Councilmember Dev Davis made a motion to not include that as part of the city’s budget and called it “inappropriate.”

“It’s really important that we as a council frankly, refrain from any potshots at each other,” Davis said at the meeting. “At the same time, I know where this came from. I think it’s indicative of the state of the relationships on this council, some with each other and also with the mayor, and it’s not good.”

Vice Mayor Rosemary Kamei asked the mayor to adjust his message, and include direction to outlaw “vanlords” — people who rent usually broken down RVs to homeless residents.

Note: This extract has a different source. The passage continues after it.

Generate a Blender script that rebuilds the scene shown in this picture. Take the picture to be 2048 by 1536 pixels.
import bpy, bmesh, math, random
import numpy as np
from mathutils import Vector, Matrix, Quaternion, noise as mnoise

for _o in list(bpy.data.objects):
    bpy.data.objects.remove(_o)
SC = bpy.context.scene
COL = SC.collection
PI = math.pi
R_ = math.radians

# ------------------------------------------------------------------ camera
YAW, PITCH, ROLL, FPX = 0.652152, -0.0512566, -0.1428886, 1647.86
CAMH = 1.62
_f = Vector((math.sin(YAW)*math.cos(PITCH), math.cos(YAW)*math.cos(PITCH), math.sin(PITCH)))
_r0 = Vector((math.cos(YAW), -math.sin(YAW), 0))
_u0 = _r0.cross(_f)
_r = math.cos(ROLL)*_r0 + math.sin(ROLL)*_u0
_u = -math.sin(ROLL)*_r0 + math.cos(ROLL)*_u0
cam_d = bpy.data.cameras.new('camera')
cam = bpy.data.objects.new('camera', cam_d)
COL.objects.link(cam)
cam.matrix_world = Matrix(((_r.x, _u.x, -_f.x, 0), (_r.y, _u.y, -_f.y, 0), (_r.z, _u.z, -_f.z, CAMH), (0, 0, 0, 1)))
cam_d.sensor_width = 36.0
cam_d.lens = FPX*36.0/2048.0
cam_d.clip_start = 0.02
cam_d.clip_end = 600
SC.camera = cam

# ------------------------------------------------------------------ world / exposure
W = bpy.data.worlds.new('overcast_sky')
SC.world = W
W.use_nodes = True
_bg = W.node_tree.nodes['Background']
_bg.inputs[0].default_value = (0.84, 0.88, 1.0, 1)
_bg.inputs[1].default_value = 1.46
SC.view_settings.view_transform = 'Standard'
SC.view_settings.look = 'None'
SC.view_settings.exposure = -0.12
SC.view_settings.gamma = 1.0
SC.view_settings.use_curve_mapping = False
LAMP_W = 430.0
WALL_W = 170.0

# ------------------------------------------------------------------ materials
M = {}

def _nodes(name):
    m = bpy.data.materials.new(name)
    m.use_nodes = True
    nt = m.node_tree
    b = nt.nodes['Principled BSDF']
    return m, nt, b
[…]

She also touted the mayor’s children and youth master plan, which aims to provide marginalized children opportunities to a myriad of services to meet their needs and explore college and career pathways. This pilot program would specifically focus on youth in Poco Way/Mayfair and Seven Trees/Santee communities, and fund workers at both the Starbird and Berryessa Youth centers.

Councilmember Omar Torres said while he is proud of the programs to support small businesses and clean blight, he hopes to see more funding for prevention services for the city’s most disenfranchised youth, particularly in the East San Jose.

While several councilmembers want to do more, the city will be forced to scale back because of the $52.1 million shortfall.

Key sources of city funding such as sales and property taxes are projected to trend down over the next five years, and the city will have higher operating costs because of raises given to union workers last year. San Jose will also have to dish out $25 million to clear out the estimated 1,000 homeless people from encampments along creeks and rivers by June in response to a mandate by the San Francisco Bay Regional Water Quality Control Board. If the city fails to do so, it could face litigation and $60,000 in daily fines per pollutant.

There are several programs funded over the past few years on a one-time basis that no longer have funding, including several BeautifySJ pilot programs and the San Jose Police Department sworn backfill reserve program. Maintaining all these programs will cost $23.5 million the city does not have, forcing either a reduction in services or cuts elsewhere.

“This year…we have a tougher job ahead of us,” Mahan said. “We know there are many, many needs in our community (and we’ve tried to draft a budget) in a way that enables us to continue to provide critical city services, while still making progress in the council’s adopted focus areas.”